Être confronté au scandale de la mort d’un enfant, parvenir à donner un sens à son existence alors que tout un vécu a basculé d’un coup dans le néant. Le poids de la culpabilité, le refus de l’oubli... Tenter de colmater la déchirure tout en laissant prise à la douleur. Croire et se persuader que le drame n’a pas eu lieu, rassembler ce que la vie a très tôt brisé. Hamnet est à la fois le portrait d’un garçon oublié par l’Histoire et d’une femme forte, sensible, dont l’intime est scruté avec des mots marchant à vif.
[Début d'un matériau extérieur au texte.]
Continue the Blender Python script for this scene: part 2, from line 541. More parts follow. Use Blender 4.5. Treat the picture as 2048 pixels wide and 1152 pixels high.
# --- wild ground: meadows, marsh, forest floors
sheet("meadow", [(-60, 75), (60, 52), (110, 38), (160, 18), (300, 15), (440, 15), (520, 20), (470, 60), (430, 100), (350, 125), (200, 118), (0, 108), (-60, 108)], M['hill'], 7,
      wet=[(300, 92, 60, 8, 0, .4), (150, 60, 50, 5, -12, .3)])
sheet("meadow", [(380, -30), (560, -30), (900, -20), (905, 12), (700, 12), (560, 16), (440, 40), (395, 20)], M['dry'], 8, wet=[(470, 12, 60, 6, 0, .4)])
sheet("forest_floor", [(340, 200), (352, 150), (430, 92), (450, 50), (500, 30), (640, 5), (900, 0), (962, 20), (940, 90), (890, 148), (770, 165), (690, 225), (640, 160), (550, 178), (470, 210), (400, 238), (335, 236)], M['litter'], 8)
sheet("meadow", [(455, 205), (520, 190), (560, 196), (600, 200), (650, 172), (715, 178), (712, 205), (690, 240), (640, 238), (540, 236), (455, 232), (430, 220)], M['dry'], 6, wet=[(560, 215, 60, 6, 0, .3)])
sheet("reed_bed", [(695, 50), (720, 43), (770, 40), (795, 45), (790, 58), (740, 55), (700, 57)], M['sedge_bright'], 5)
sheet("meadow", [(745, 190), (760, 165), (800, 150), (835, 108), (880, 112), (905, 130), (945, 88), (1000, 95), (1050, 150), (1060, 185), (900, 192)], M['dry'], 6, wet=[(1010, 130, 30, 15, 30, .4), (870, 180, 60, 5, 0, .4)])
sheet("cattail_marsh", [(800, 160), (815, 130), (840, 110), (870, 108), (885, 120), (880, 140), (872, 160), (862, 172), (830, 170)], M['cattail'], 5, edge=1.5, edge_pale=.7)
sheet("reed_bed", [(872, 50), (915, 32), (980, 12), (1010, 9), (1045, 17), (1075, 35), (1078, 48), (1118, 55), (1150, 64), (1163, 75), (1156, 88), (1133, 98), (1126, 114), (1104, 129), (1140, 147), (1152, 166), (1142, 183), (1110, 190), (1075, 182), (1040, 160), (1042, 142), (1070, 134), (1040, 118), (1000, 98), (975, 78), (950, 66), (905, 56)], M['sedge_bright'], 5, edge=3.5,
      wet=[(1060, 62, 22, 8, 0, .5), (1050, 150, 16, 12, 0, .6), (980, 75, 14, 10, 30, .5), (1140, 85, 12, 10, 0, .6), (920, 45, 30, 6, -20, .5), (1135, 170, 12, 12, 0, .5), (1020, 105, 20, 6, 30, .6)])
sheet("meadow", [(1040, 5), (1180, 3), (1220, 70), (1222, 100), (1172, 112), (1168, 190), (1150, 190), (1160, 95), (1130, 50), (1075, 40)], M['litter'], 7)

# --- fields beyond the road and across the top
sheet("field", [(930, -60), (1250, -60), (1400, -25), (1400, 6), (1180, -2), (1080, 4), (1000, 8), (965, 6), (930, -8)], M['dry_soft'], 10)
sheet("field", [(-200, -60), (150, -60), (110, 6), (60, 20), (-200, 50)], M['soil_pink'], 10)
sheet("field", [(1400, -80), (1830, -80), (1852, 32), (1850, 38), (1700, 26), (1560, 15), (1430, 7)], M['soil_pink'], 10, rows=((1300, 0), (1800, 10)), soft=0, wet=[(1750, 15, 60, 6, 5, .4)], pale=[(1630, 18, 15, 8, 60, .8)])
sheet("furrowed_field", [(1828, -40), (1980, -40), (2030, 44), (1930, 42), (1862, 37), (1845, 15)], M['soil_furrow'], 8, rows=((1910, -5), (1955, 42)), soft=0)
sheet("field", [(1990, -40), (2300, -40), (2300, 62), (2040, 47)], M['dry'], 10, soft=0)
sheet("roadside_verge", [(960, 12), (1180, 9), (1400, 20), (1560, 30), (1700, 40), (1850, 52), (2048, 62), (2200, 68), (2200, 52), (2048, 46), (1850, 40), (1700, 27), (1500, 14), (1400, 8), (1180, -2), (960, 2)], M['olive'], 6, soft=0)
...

Ceux-ci relevant du tragique renvoient à leurs contraires, ceux des temps heureux, une incomparable floraison mariant tous les sens, offrandes au regard, à l’écoute, à l’odorat... les saveurs de la nature, du jardinage, des choses de l’atelier du grand-père gantier, de la cuisine et de la lessive, des riens immenses nés d’un trait de plume. Une question taraude : pourquoi son époux a-t-il donné le nom de son fils mort à une de ses pièces (les prénoms Hamnet et Hamlet étant interchangeables) ? Au théâtre, c’est le père qui meurt empoisonné et le fils qui vit. Est-ce une manière de ressusciter l’enfant victime du poison de la peste et que Shakespeare n’a pas pu sauver ? Hamlet serait une sorte de tombeau, de mausolée littéraire : vaincre le traumatisme par l’écriture et la représentation théâtrale. L’absolu pouvoir de la littérature et sa grandeur tragique qui sauve (Shakespeare) et un talent souverain pour rendre le poétique et le poignant (Maggie O’Farrell).

Hamnet de Maggie O’Farrell, éditions Belfond, 360 pages, 22,50 €.